Num ano zero auspicioso, a julgar pelo vinho que provámos. O potencial está lá. Na vinha. E na adega, que começou por ser "montada em 2022, e de forma temporária, num corredor da cooperativa" e entretanto ganhou espaço próprio, já em Julho deste ano, num armazém alugado. Graças aos fundos comunitários, mas também a uma comparticipação da Secretaria Regional da Agricultura e Alimentação, que apoiou a compra de equipamentos para vinificação e estágio.
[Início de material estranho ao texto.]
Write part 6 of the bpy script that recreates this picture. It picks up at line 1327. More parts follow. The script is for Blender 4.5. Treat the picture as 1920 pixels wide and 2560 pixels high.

Também está lá o postal incrível que certamente atrairá novos visitantes e potenciais novos consumidores. Basta procurar no Google por Vinhas de São Lourenço ou Vinhas do Farol da Maia para perceber o dramatismo da paisagem, numa mistura de Douro e de Pico, com o declive do primeiro e os currais do segundo. O empurrão para que mais gente queira recuperar e plantar vinha em Santa Maria pode bem vir daí, do turismo. Saiba a ilha comunicar-se bem.

Nome Céptico Rosé 2022

Produtor Agromariensecoop;

Castas Castelão, Bastardo, Merlot e Touriga Nacional

Região Açores

Grau alcoólico 12%

Preço (euros) 26,50

Pontuação 88

Autor Ana Isabel Pereira

Notas de prova Este Céptico Rosé 2023 é um dos três primeiros vinhos certificados da ilha de Santa Maria. Tem Indicação Geográfica Açores e nasce de um projecto que Cooperativa de Produtores Agro-pecuários da Ilha de Santa Maria submeteu a financiamento por fundos europeus. Um empurrão para voltar a fazer da ilha mais velhinha do arquipélago açoriano um terroir de vinhos de qualidade. E vale a pena também por isso. No nariz, fez-nos lembrar aquelas pêras durinhas. Também é mineral e apresenta notas herbáceas. Na boca, é bem salino, muito intenso, tem acidez elevada — do terroir e das vinhas em causa, que não terão a melhor exposição, explica o enólogo João Letras — e um final seco, marcado por um certo amargor. Exigente no pairing, porque poderia ser mais equilibrado. Mas, no cômputo geral, uma estreia bem interessante para a Agromariensecoop.